Online Personas

Presentation of Self in Everyday Life for ENGL108D


As part of courses this term, I have a few courses for which I’m doing readings each week. For English-108D, this week we read Goffman’s The Presentation of Self in Everyday Life and Managing Impressions Online: Self-Presentation Processes in the Online Dating Environment (Ellison, Heino, and Gibbs). Both pieces touch on the topic of people not being entirely themselves depending on varying social contexts, whether it’s online dating, or approaching members of a tightly knit social circle.

That’s not me

Scumbag Steve (aka not me)

This is a great example of a picture that is not me.

The internet and social media have provided a diverse set of platforms for people to show off who they are, and things that they do. Each platform embeds within it an implicit set of rules of engagement between participants, or in the words of Marshall McLuhan: "the medium is the message".
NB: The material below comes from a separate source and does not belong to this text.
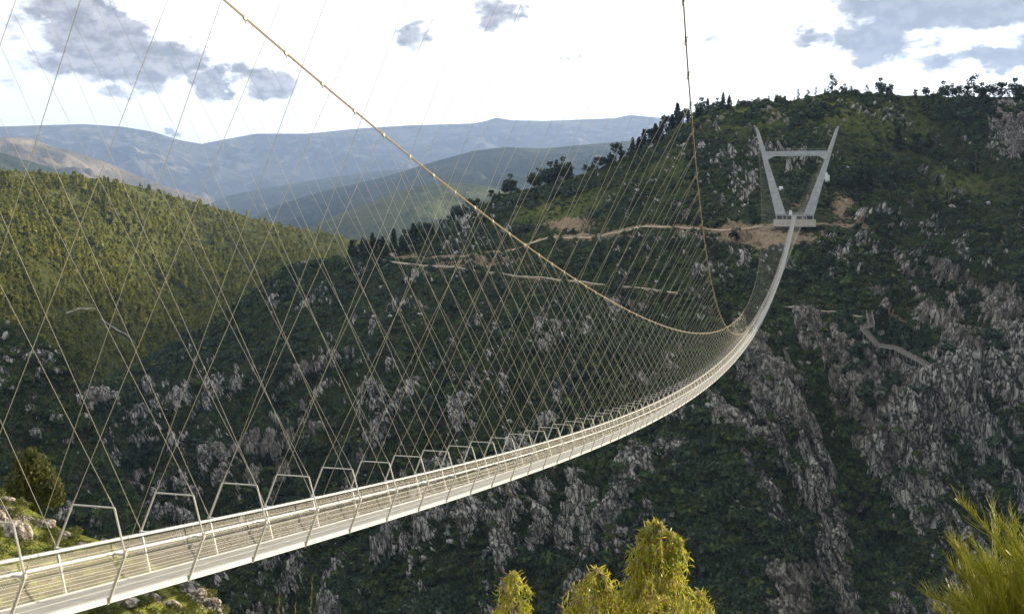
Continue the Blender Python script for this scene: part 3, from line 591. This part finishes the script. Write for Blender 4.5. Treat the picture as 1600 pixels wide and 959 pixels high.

For the various differing personas that each person erects -- on the vast number of social media accounts and websites that they are a member of -- Ellison posed the question of exactly how similar they would be to the person's actual self (specifically on dating sites). As someone with a multitude of accounts across the web (not all of which are listed here), I can say with very little thought that none of those accounts are a perfect representation of my actual self.

These Personas are Me

As discussed in my prior English-108D work (Life on the Internet), I’ve devoted a non-zero amount of time thinking about my personas (at least the digital ones). Each digital persona has attached to it a balance of privacy and utility, allowing me to carefully use websites that I’d rather not admit to having accounts on, and still protecting my identity to some satisfactory degree. Having many of these accounts, coupled with meeting people on them, leads to an interesting game of identity management, where I invite people to view my other (more public?) personas based on the perceived trust and relationship with this new person. To use the example of this site: it houses my professional persona, with little about my personal life. The site directs people to slightly more private accounts that I have (Facebook, Google+), that contain a more private persona that I can act as gatekeeper for: disallowing people who are insufficiently well known to me. I give away links to this site in the same way a dandelion throws seeds to the wind: hoping that people are interested in who I am, and what sorts of interesting things we could potentially do together.

Thoughts on a My Actual Self

In an attempt to take better care of myself, I have been journaling and collecting other data about myself. Having been writing somewhat consistently in a journal for around four years, it is an exercise of self discovery to reread old journal entries and attempt to line up event time lines with entries.

Inspired by the article Codex Vitae by Buster Benson, I also attempt to keep a record of my beliefs, thoughts, and fears as they change over time. Ideally helping track information about my actual self for some time later when I wonder what sorts of things I used to believe.